Portrait d’une jeune fille de son temps et décalée à la fois, ce premier long- métrage est une découverte vivifiante, signée Anna Cazenave Cambet. Avec une révélation : Tallulah Cassavetti.
Beauté de la radicalité. Le geste de cinéma d’Anna Cazenave Cambet est désossé de tout chichi. Après ses courts-métrages Gabber Lover (Queer Palm à Cannes en 2016) et lemanja cœur océan (2017), elle retrouve le désir et le bord de mer ; de manière, cette fois, frontale sur la sexualité dès le premier plan, où un jeune couple fait longuement l’amour. Esther apparaît telle une descendante de la Betty de Philippe Djian et Jean-Jacques Beineix (37°2 le matin), libre et décomplexée, mais non aimée en retour et gardant sa raison. Ce flirt estival pourtant éphémère va guider la route de l’héroïne, du haut de ses dix-sept ans. Naïve mais volontaire, délaissée par sa mère, et à demi concentrée sur son job de vente de glaces dans sa station balnéaire landaise, elle mène son quotidien avec un mélange de nonchalance et d’engagement : une existence à vif, car sans filtre. Arrivée à Paris, sur les traces du garçon, elle va découvrir un autre monde, en se laissant guider par les rencontres et son instinct.

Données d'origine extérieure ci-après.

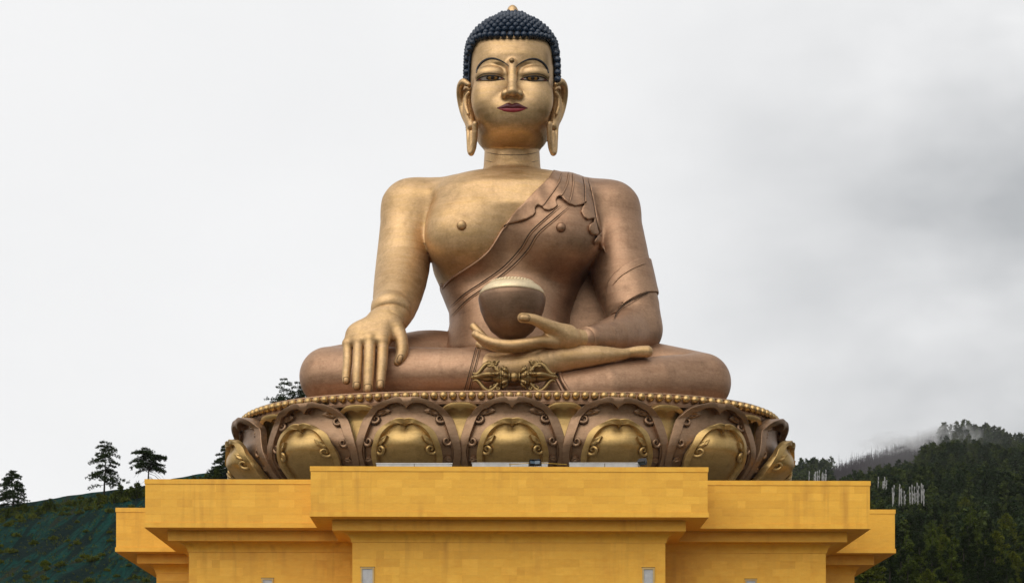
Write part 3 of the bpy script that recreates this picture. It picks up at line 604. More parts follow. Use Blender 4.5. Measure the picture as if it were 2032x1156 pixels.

Judicieuse idée de démarrer par la nudité et le sexe, pour aller vers une expérience plus intérieure, tout en habillant progressivement cette étoile (de mer). Esther (étymologie liée à cet astre) expérimente, subit, même si elle dit parfois non, avant de rencontrer une forme de grâce, intriguée par la féminité offerte au divin entre les quatre murs d’un couvent. Comme les nonnes, l’adolescente traverse à sa façon la vie avec absolu. Une profession de foi viscérale, même si elle n’est pas intellectualisée, et qui s’appuie sur une mise en scène précise. Anna Cazenave Cambet a un œil de photographe et le sens du cadre. Des dunes aux visages, des cellules de retraite au corps qui danse, l’inscription des personnages dans l’image se nourrit d’une construction sensorielle de l’espace et de l’instant. Le traitement des couleurs et du rendu des peaux, du soleil doré à la blancheur monacale, est savoureux, grâce au travail du chef-opérateur Kristy Baboul. Tout comme l’esthétique pop (générique initial, teintes acidulées chez le glacier, nuances vives des vêtements, éclairages rouges, puis bleus), accentuée par la musique électro originale de Koudlam.
Beaucoup de soin et d’exigence dans ce film, au service d’un regard bienveillant sur le féminin, porté par la cinéaste et sa coscénariste Marie-Stéphane Imbert. C’est aussi un véritable accompagnement de cheminement existentiel, et de l’incarnation de Tallulah Cassavetti. Une révélation. Présence évidente, aplomb confondant. Elle embarque dans son sillage la composition tendue d’Ana Neborac, la décontraction distancée de Corentin Fila, et la présence solide et décalée de Carole Franck et Julie Depardieu. On est ému quand Esther partage une fin de soirée avec un barman dans un café du XXe arrondissement parisien, intrigué quand la religieuse taiseuse tient son monologue. Et on sait, quand la projection se termine, et que la protagoniste reste seule face à son destin, qu’il s’est passé quelque chose. À commencer par la confirmation d’une vision, celle de la réalisatrice. Défendu par la Semaine de la Critique dans sa sélection Hors les murs 2020, De l’or pour les chiens est une œuvre qui brille d’une lumière brute et intense.